## Begin Information supplied

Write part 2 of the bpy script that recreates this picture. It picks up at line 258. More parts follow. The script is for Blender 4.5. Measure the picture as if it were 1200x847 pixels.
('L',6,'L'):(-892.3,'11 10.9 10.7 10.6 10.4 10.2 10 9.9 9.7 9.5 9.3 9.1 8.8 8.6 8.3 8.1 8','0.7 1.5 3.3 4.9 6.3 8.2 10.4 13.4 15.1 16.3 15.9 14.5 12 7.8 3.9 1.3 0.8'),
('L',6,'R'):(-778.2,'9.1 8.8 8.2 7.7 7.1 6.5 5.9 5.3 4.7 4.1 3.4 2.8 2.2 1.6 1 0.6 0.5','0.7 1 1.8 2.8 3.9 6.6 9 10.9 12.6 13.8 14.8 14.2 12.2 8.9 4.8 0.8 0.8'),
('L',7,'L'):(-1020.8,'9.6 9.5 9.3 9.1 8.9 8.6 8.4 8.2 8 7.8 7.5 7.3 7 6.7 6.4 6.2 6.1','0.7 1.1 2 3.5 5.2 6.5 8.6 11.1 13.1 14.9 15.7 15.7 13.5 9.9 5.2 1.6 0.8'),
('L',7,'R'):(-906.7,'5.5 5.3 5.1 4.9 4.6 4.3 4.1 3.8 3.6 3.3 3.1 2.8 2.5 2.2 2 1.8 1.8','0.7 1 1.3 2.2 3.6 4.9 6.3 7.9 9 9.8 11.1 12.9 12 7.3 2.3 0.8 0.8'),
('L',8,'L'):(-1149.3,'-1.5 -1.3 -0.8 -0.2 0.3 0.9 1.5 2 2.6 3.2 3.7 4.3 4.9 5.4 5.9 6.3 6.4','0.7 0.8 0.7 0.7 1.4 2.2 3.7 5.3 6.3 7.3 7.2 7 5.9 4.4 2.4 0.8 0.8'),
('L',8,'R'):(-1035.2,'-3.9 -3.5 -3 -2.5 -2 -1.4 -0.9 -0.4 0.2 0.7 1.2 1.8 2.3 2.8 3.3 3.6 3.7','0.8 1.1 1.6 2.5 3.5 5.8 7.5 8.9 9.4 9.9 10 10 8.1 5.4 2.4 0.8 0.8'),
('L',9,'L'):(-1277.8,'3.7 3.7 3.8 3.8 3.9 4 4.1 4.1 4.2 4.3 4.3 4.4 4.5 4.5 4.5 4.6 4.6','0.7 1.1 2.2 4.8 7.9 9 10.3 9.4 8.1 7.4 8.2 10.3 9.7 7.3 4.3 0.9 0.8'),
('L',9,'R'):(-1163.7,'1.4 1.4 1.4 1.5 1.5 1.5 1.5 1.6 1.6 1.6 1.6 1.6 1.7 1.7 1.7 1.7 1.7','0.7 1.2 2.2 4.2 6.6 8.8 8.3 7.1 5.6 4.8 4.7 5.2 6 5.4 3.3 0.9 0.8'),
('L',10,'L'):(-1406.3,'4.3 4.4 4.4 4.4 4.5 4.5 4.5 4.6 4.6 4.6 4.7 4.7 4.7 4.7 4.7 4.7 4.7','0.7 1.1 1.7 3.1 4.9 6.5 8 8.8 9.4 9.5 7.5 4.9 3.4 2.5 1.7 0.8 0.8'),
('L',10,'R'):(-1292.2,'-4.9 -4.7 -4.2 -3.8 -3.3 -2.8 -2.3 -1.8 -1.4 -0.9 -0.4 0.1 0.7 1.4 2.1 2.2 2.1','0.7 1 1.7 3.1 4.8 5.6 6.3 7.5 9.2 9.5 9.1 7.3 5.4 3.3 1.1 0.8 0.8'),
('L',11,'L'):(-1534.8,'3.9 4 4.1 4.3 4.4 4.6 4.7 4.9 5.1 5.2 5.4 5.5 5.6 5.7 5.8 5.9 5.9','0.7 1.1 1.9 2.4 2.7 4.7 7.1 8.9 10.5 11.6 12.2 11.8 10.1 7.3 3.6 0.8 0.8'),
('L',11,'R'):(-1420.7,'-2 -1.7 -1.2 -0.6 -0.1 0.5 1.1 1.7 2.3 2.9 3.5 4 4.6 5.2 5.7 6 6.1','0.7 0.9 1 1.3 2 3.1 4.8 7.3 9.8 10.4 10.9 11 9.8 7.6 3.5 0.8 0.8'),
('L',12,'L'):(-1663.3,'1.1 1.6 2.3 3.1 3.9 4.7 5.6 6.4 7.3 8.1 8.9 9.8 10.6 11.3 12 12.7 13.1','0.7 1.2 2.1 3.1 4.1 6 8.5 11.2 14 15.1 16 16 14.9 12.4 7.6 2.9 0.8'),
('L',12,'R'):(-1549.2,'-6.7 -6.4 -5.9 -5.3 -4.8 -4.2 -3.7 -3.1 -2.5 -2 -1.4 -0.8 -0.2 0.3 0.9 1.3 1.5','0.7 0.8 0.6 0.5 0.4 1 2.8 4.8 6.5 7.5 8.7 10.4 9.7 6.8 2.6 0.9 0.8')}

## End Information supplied

- **Description of the task**: Word for word, restate all of the data shown above.

- **Answer**:
Write part 2 of the bpy script that recreates this picture. It picks up at line 258. More parts follow. The script is for Blender 4.5. Measure the picture as if it were 1200x847 pixels.
('L',6,'L'):(-892.3,'11 10.9 10.7 10.6 10.4 10.2 10 9.9 9.7 9.5 9.3 9.1 8.8 8.6 8.3 8.1 8','0.7 1.5 3.3 4.9 6.3 8.2 10.4 13.4 15.1 16.3 15.9 14.5 12 7.8 3.9 1.3 0.8'),
('L',6,'R'):(-778.2,'9.1 8.8 8.2 7.7 7.1 6.5 5.9 5.3 4.7 4.1 3.4 2.8 2.2 1.6 1 0.6 0.5','0.7 1 1.8 2.8 3.9 6.6 9 10.9 12.6 13.8 14.8 14.2 12.2 8.9 4.8 0.8 0.8'),
('L',7,'L'):(-1020.8,'9.6 9.5 9.3 9.1 8.9 8.6 8.4 8.2 8 7.8 7.5 7.3 7 6.7 6.4 6.2 6.1','0.7 1.1 2 3.5 5.2 6.5 8.6 11.1 13.1 14.9 15.7 15.7 13.5 9.9 5.2 1.6 0.8'),
('L',7,'R'):(-906.7,'5.5 5.3 5.1 4.9 4.6 4.3 4.1 3.8 3.6 3.3 3.1 2.8 2.5 2.2 2 1.8 1.8','0.7 1 1.3 2.2 3.6 4.9 6.3 7.9 9 9.8 11.1 12.9 12 7.3 2.3 0.8 0.8'),
('L',8,'L'):(-1149.3,'-1.5 -1.3 -0.8 -0.2 0.3 0.9 1.5 2 2.6 3.2 3.7 4.3 4.9 5.4 5.9 6.3 6.4','0.7 0.8 0.7 0.7 1.4 2.2 3.7 5.3 6.3 7.3 7.2 7 5.9 4.4 2.4 0.8 0.8'),
('L',8,'R'):(-1035.2,'-3.9 -3.5 -3 -2.5 -2 -1.4 -0.9 -0.4 0.2 0.7 1.2 1.8 2.3 2.8 3.3 3.6 3.7','0.8 1.1 1.6 2.5 3.5 5.8 7.5 8.9 9.4 9.9 10 10 8.1 5.4 2.4 0.8 0.8'),
('L',9,'L'):(-1277.8,'3.7 3.7 3.8 3.8 3.9 4 4.1 4.1 4.2 4.3 4.3 4.4 4.5 4.5 4.5 4.6 4.6','0.7 1.1 2.2 4.8 7.9 9 10.3 9.4 8.1 7.4 8.2 10.3 9.7 7.3 4.3 0.9 0.8'),
('L',9,'R'):(-1163.7,'1.4 1.4 1.4 1.5 1.5 1.5 1.5 1.6 1.6 1.6 1.6 1.6 1.7 1.7 1.7 1.7 1.7','0.7 1.2 2.2 4.2 6.6 8.8 8.3 7.1 5.6 4.8 4.7 5.2 6 5.4 3.3 0.9 0.8'),
('L',10,'L'):(-1406.3,'4.3 4.4 4.4 4.4 4.5 4.5 4.5 4.6 4.6 4.6 4.7 4.7 4.7 4.7 4.7 4.7 4.7','0.7 1.1 1.7 3.1 4.9 6.5 8 8.8 9.4 9.5 7.5 4.9 3.4 2.5 1.7 0.8 0.8'),
('L',10,'R'):(-1292.2,'-4.9 -4.7 -4.2 -3.8 -3.3 -2.8 -2.3 -1.8 -1.4 -0.9 -0.4 0.1 0.7 1.4 2.1 2.2 2.1','0.7 1 1.7 3.1 4.8 5.6 6.3 7.5 9.2 9.5 9.1 7.3 5.4 3.3 1.1 0.8 0.8'),
('L',11,'L'):(-1534.8,'3.9 4 4.1 4.3 4.4 4.6 4.7 4.9 5.1 5.2 5.4 5.5 5.6 5.7 5.8 5.9 5.9','0.7 1.1 1.9 2.4 2.7 4.7 7.1 8.9 10.5 11.6 12.2 11.8 10.1 7.3 3.6 0.8 0.8'),
('L',11,'R'):(-1420.7,'-2 -1.7 -1.2 -0.6 -0.1 0.5 1.1 1.7 2.3 2.9 3.5 4 4.6 5.2 5.7 6 6.1','0.7 0.9 1 1.3 2 3.1 4.8 7.3 9.8 10.4 10.9 11 9.8 7.6 3.5 0.8 0.8'),
('L',12,'L'):(-1663.3,'1.1 1.6 2.3 3.1 3.9 4.7 5.6 6.4 7.3 8.1 8.9 9.8 10.6 11.3 12 12.7 13.1','0.7 1.2 2.1 3.1 4.1 6 8.5 11.2 14 15.1 16 16 14.9 12.4 7.6 2.9 0.8'),
('L',12,'R'):(-1549.2,'-6.7 -6.4 -5.9 -5.3 -4.8 -4.2 -3.7 -3.1 -2.5 -2 -1.4 -0.8 -0.2 0.3 0.9 1.3 1.5','0.7 0.8 0.6 0.5 0.4 1 2.8 4.8 6.5 7.5 8.7 10.4 9.7 6.8 2.6 0.9 0.8')}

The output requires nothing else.